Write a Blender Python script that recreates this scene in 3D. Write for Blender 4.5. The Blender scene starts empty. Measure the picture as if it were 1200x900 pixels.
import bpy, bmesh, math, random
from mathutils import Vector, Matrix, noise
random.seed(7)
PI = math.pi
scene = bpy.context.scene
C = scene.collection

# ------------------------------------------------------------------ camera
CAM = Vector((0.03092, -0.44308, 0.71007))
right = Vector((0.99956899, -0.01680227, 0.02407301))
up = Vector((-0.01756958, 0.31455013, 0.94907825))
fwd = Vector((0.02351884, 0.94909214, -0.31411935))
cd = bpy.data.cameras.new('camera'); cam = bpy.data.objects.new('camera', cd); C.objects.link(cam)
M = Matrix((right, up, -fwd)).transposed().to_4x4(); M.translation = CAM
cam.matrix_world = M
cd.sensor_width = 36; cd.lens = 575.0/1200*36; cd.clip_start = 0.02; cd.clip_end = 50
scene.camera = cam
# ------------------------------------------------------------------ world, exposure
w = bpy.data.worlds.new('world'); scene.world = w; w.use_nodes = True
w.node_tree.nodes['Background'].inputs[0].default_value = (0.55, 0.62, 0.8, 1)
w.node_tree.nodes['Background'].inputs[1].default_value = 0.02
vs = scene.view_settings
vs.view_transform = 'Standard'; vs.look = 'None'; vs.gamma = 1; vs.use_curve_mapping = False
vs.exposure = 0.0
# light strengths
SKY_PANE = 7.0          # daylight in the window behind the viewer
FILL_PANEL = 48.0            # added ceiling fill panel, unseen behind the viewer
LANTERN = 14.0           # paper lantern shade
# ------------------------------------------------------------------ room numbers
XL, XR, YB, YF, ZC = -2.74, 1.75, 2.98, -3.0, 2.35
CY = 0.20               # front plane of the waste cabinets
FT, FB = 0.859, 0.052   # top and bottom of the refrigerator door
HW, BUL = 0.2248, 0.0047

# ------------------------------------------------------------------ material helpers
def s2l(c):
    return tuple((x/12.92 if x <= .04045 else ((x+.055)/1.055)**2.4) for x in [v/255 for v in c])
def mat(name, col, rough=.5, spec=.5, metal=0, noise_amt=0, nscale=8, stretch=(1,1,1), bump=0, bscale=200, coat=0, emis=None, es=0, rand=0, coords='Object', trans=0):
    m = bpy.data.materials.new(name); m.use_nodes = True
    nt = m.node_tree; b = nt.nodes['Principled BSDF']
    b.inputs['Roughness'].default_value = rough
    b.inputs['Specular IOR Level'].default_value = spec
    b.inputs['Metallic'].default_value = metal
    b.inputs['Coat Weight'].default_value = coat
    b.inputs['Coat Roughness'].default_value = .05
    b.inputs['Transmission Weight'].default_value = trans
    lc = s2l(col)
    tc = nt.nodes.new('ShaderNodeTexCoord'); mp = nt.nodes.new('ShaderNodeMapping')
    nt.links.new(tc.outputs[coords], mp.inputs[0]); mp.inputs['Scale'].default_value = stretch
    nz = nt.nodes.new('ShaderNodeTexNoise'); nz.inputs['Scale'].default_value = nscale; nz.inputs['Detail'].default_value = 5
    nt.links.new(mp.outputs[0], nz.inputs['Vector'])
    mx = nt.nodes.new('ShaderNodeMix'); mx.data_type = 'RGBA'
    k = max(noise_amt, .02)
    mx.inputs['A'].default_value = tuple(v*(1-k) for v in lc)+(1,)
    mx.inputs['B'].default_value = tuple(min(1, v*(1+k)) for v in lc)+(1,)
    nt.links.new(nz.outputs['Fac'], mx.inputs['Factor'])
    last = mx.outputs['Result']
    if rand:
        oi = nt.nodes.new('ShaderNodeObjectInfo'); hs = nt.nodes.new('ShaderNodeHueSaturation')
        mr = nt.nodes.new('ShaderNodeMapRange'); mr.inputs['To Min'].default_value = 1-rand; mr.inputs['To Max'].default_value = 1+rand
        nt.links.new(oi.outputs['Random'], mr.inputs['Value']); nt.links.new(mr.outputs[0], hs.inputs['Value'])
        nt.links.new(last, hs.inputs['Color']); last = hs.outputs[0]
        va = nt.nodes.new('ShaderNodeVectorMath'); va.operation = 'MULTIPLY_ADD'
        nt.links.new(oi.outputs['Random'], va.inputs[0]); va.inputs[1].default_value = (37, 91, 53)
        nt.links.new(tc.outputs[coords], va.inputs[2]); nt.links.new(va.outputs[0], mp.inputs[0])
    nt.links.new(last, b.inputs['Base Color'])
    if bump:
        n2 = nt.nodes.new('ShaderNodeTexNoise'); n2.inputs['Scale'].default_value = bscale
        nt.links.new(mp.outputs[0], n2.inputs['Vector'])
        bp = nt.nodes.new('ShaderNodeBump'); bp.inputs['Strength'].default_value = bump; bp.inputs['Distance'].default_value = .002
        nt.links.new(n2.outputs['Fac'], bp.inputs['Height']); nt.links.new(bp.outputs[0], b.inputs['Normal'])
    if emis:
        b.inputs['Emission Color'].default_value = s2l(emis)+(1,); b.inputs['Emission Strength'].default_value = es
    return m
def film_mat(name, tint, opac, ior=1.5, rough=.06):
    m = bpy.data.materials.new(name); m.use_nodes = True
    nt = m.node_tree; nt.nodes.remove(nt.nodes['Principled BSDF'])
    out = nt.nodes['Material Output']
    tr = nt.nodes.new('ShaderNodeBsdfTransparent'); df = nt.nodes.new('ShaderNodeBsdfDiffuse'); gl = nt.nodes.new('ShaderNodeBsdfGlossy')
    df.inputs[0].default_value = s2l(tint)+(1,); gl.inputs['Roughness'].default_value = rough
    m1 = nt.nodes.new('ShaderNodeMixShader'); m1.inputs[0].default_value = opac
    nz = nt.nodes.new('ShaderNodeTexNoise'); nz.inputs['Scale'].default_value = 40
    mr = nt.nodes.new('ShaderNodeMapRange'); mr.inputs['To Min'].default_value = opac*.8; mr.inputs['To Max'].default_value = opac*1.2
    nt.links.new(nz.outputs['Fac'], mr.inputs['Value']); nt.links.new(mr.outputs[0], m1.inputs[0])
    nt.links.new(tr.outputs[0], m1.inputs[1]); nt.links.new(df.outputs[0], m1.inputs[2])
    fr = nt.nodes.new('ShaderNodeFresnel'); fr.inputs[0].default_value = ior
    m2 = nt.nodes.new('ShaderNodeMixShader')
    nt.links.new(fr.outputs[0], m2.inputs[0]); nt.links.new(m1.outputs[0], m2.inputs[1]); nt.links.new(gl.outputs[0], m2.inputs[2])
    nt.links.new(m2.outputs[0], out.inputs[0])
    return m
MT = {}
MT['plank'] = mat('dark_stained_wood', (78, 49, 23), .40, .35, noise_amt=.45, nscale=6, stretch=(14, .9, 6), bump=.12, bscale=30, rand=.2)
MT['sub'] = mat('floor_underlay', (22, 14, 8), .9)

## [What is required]
Please write out exactly the lines from the start of the data through the line that contains "C = scene.collection", both ends included, and nothing else.

## [Full solution]
Write a Blender Python script that recreates this scene in 3D. Write for Blender 4.5. The Blender scene starts empty. Measure the picture as if it were 1200x900 pixels.
import bpy, bmesh, math, random
from mathutils import Vector, Matrix, noise
random.seed(7)
PI = math.pi
scene = bpy.context.scene
C = scene.collection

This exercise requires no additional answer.